O professor pontua que aliados do governo cubano, como China e Vietnã, apontam para a necessidade de mudanças no modelo econômico da ilha, com a adoção das leis de mercado, ainda que em setores específicos.
"Claro que o embargo norte-americano é um grande problema, mas também é necessário que internamente seja apontada uma perspectiva de mudança", disse Aggio. "Existe uma relutância grande por parte da ideologia dominante em Cuba em relação à modernidade ocidental, que provavelmente terá que ser superada."
A visão do acadêmico, no entanto, não é consensual. Para a Vanessa Oliveira, o governo de Havana empreendeu reformas nos últimos anos, ainda que não sejam aquelas almejadas por observadores externos.
"Apesar de concordar que nem tudo deve ser colocado na conta do embargo econômico, Cuba empreendeu algumas reformas nos últimos 15 anos. Ainda que não sejam as reformas que alguns gostariam, essas foram as reformas que Havana empreendeu até agora e há apoio da população para que as mudanças sejam paulatinas", disse Oliveira.
A especialista lembrou que Cuba empreendeu medidas para enxugar a máquina do Estado e implementou o modelo de empresas mistas. As reformas política e constitucional também foram iniciadas, ainda que de maneira tímida.
"Mas esperam que Cuba atenda às expectativas internacionais em relação a quais reformas promover. E isso, do ponto de vista da soberania dos povos, é bastante questionável. Afinal, não está claro quais são as reformas que Cuba precisa fazer para lograr a retirada do embargo", notou Oliveira.

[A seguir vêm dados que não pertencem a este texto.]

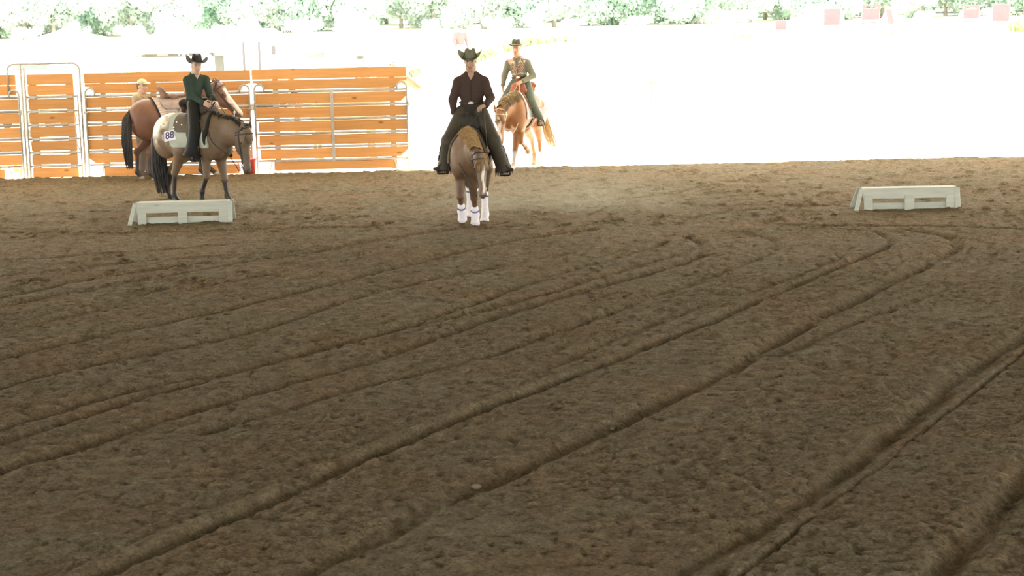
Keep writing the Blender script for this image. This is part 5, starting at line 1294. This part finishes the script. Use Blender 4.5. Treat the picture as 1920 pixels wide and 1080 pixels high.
def leaf_cloud(centres, radii, n, size):
    k = nrg.integers(0, len(centres), n); d = nrg.normal(size=(n, 3)); d /= np.linalg.norm(d, axis=1)[:, None]
    P = np.array(centres)[k]+d*np.array(radii)[k]*(nrg.random((n, 1))**.45)
    a = nrg.normal(size=(n, 3)); a /= np.linalg.norm(a, axis=1)[:, None]; b_ = np.cross(a, nrg.normal(size=(n, 3))); b_ /= np.linalg.norm(b_, axis=1)[:, None]
    s_ = size*(.6+.8*nrg.random((n, 1))); nn = np.cross(a, b_)
    V = np.stack([P-a*s_, P+b_*s_*.5+nn*s_*.12, P+a*s_, P-b_*s_*.5+nn*s_*.12], 1).reshape(-1, 3)
    return V, np.arange(4*n).reshape(-1, 4)
def tree_meshes(h, spread, n, low):
    C = []; Rr = []
    for q in range(16):
        t = nrg.random(); z = low+(h-low)*t; rr = spread*(1-.55*t)*math.sqrt(nrg.random()); a = nrg.random()*6.28
        C.append((rr*math.cos(a), rr*math.sin(a), z)); e = spread*(.32+.3*nrg.random()); Rr.append((e, e, e*.8))
    for q in range(9):
        a = nrg.random()*6.28; rr = spread*.75*math.sqrt(nrg.random()); C.append((rr*math.cos(a), rr*math.sin(a), .3+2.0*nrg.random())); e = spread*(.30+.2*nrg.random()); Rr.append((e, e, e*.9))
    V, Fq = leaf_cloud(C, Rr, n, .135); crown = np_mesh('crown', V, Fq, False)
    mb = MB(); mb.tube([(0, 0, -.3), (.05, 0, h*.3), (-.05, .05, h*.6), (0, 0, h*.92)], [.11, .09, .06, .02], 8)
    for q in range(6):
        c = np.array(C[q]); b0 = np.array([0, 0, max(.4, c[2]-.8*spread*.6)]); mb.tube([b0, (b0+c)/2+[0, 0, .1], c], [.05, .035, .015], 5)
    return crown, mb.mesh('trunk', True)
protos = [tree_meshes(9, 2.2, 17000, .5), tree_meshes(8, 1.8, 14000, .4), tree_meshes(10, 1.6, 12000, .6)]
TL = ['deep green tree', 'fresh green tree', 'pale slender tree']
ZONES = [(-28, 'past the left edge'), (-24.5, 'at the far left'), (-21, 'behind the gate'), (-17, 'behind the canopy tents'), (-13, 'behind the white van'), (-9, 'above the grey walker'), (-5, 'left of the red walker'), (0, 'above the riders'), (5, 'right of the riders'), (9, 'above the empty yard'), (14, 'left of the red chairs'), (19, 'behind the red chairs'), (24, 'right of the red chairs'), (29, 'at the far right'), (99, 'past the right edge')]
def zone(x, y): t = x*84/y; return next(n for lim, n in ZONES if t < lim)
for q in range(96):
    row = q % 2; x = -40+q*.84+nrg.normal()*.4; y = 83+row*9+nrg.random()*5; k = (0, 1, 2, 0, 2, 1)[q % 6] if nrg.random() < .8 else 2
    lab = TL[k]+' in the '+('front', 'back')[row]+' of the wood, '+zone(x, y)
    rb = empty('tree', (x, y, float(ground_z(x, y))), nrg.random()*6.28, label=lab, cat='tree', group=lab)
    s_ = .85+.4*nrg.random(); rb.scale = (s_, s_, s_)
    c = link_mesh('crown', protos[k][0], M['leaf_'+'abc'[k]], rb); c['kind'] = 'stuff'; link_mesh('trunk', protos[k][1], M['bark'], rb)
def shrub_mesh(n, w, h):
    C = [(nrg.normal()*w*.4, nrg.normal()*w*.4, h*(.25+.5*nrg.random())) for q in range(9)]; V, Fq = leaf_cloud(C, [(w*.35, w*.35, h*.28)]*9, n, .12); return np_mesh('foliage', V, Fq, False)
sh = [shrub_mesh(1100, 1.5, 1.5), shrub_mesh(1000, 1.2, 1.9)]
def shrub(x, y, k, s_, mat, label, group):
    rb = empty('shrub', (x, y, float(ground_z(x, y))-.05), nrg.random()*6.28, label=label, cat='shrub', group=group); rb.scale = (s_, s_, s_)
    o = link_mesh('foliage', sh[k], None, rb); 
    if not sh[k].materials: sh[k].materials.append(M[mat])
    o.material_slots[0].link = 'OBJECT'; o.material_slots[0].material = M[mat]; o['kind'] = 'stuff'
    mb = MB(); mb.tube([(0, 0, -.1), (0.03, 0, .7)], [.03, .015], 6); mb.build('stem', M['bark'], rb)
for q in range(30):
    x = -30+q*2.05+nrg.normal()*.5
    shrub(x, 76+nrg.random()*5, q % 2, .3+.35*nrg.random(), 'leaf_c' if q % 3 else 'leaf_b', ('pale sunlit' if q % 3 else 'greener')+' low shrub at the foot of the wood, '+zone(x, 78), ('pale' if q % 3 else 'greener')+' shrubs at the foot of the wood, '+zone(x, 78))
shrub(-9.6, 62, 0, 1.25, 'leaf_b', 'round green shrub standing behind the white van', None)
mb = MB()
def tuft(x0, x1, y, n, hh):
    for q in range(n):
        x = nrg.uniform(x0, x1); yy = y+nrg.normal()*.35; z = float(ground_z(x, yy))-.05; l = hh*(.5+.8*nrg.random()); dx, dy = nrg.normal()*.12, nrg.normal()*.12
        pts = [(x, yy, z), (x+dx*.5, yy+dy*.5, z+l*.6), (x+dx*1.6, yy+dy*1.6, z+l)]; a = nrg.random()*3.14; sd_ = np.tile([math.cos(a), math.sin(a), 0], (3, 1)); mb.strip(pts, sd_, np.array([.028, .024, .004]))
tuft(-4.3, -3.1, 61.5, 300, .3); tuft(-1.25, -.35, 61.5, 220, .3); tuft(-.1, 2.5, 61.5, 600, .3); tuft(17.8, 18.9, 61, 300, .5); tuft(8.2, 8.9, 62, 90, .25); tuft(13.3, 14.2, 61.6, 110, .22); tuft(-9, 8, 62.5, 260, .16)
tag(mb.build('grass', M['grass']), label='bright green grass tufts along the top of the bank', kind='stuff', cat='grass')
# weed showing through the gap under the fence by the gate
rb = empty('weed', (-9.42, 32.9, -.05), 0, label='small leafy green weed seen through the gap beside the gate', cat='weed')
V, Fq = leaf_cloud([(0, 0, .12), (.08, 0, .2), (-.09, .03, .16)], [(.12, .1, .1)]*3, 60, .05); link_mesh('leaves', np_mesh('leaves', V, Fq, False), M['grass'], rb)['kind'] = 'stuff'
mb = MB(); mb.tube([(0, 0, 0), (.01, 0, .2)], [.006, .003], 5); mb.build('stem', M['grass'], rb)
# stones lying on the footing
M['stone'] = plain('stone', (.16, .13, .09), .9, .15, 20)
def stone(x, y, r, label):
    f = Field().el((0, 0, r*.4), (r*1.1, r*.8, r*.75), .01).el((r*.3, r*.1, r*.5), (r*.7, r*.6, r*.5), .01); V, Fq = f.mesh(r*.16)
    o = link_mesh('stone', np_mesh('stone', V, Fq, True), M['stone'], None, (x, y, -.005)); tag(o, label=label, cat='stone')
stone(-.25, 10.26, .026, 'pale rounded stone lying in a furrow near the front')
stone(.68, 11.68, .014, 'small pale stone chip lying on the sand right of the centre')
stone(-.84, 20.8, .02, 'tiny pale stone chip on the sand before the chestnut horse')
# ---- thin dust hanging over the sand
def dust(x, y, sx, sy, sz, dens, label):
    m = bpy.data.materials.new('dust'); m.use_nodes = True; nt = m.node_tree; nt.nodes.remove(nt.nodes['Principled BSDF'])
    vsn = nt.nodes.new('ShaderNodeVolumePrincipled'); vsn.inputs['Color'].default_value = (.86, .80, .58, 1); vsn.inputs['Anisotropy'].default_value = .45
    co = coords(nt, 'Object'); g = nt.nodes.new('ShaderNodeTexGradient'); g.gradient_type = 'SPHERICAL'
    mp = nt.nodes.new('ShaderNodeMapping'); mp.inputs['Scale'].default_value = (1/sx, 1/sy, 1/sz); nt.links.new(co, mp.inputs[0]); nt.links.new(mp.outputs[0], g.inputs[0])
    nz = noise(nt, co, 2.2, 3); r1 = ramp(nt, nz, [(.35, (.25,)*3), (.7, (1,)*3)])
    mu = nt.nodes.new('ShaderNodeMath'); mu.operation = 'MULTIPLY'; nt.links.new(g.outputs['Fac'], mu.inputs[0]); nt.links.new(r1, mu.inputs[1])
    m2 = nt.nodes.new('ShaderNodeMath'); m2.operation = 'MULTIPLY'; m2.inputs[1].default_value = dens; nt.links.new(mu.outputs[0], m2.inputs[0]); nt.links.new(m2.outputs[0], vsn.inputs['Density'])
    nt.links.new(vsn.outputs[0], nt.nodes['Material Output'].inputs['Volume'])
    f = Field().el((0, 0, 0), (sx, sy, sz)); V, Fq = f.mesh(.12)
    V[:, 2] = np.maximum(V[:, 2], -.0)
    o = link_mesh('dust_cloud', np_mesh('dust_cloud', V, Fq, True), m, None, (x, y, .03)); tag(o, label=label, kind='stuff', cat='dust')
dust(.75, 24.8, 2.5, 1.5, .62, .42, 'thin pale dust drifting over the sand right of the chestnut horse')
dust(-4.0, 26.0, .9, .6, .28, .35, 'thin dust puff by the hooves of the spotted bay horse')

A mudança abrupta no comportamento dos EUA, que abandonou o movimento de aproximação iniciado por Barack Obama, tampouco garante previsibilidade a Havana sobre as respostas de Washington às suas reformas.
O presidente de Cuba, Miguel Díaz-Canel, disse preferir não contar com sinais dos EUA para superar as dificuldades enfrentadas pela ilha.
"O resultado das eleições [nos EUA] não representam nada de novo para nós", declarou Díaz-Canela após a vitória de Donald Trump. "Nosso país está pronto. Vamos manter o rumo, sem medo, confiando nos nossos próprios esforços. Será com os nossos talentos que conseguiremos seguir em frente."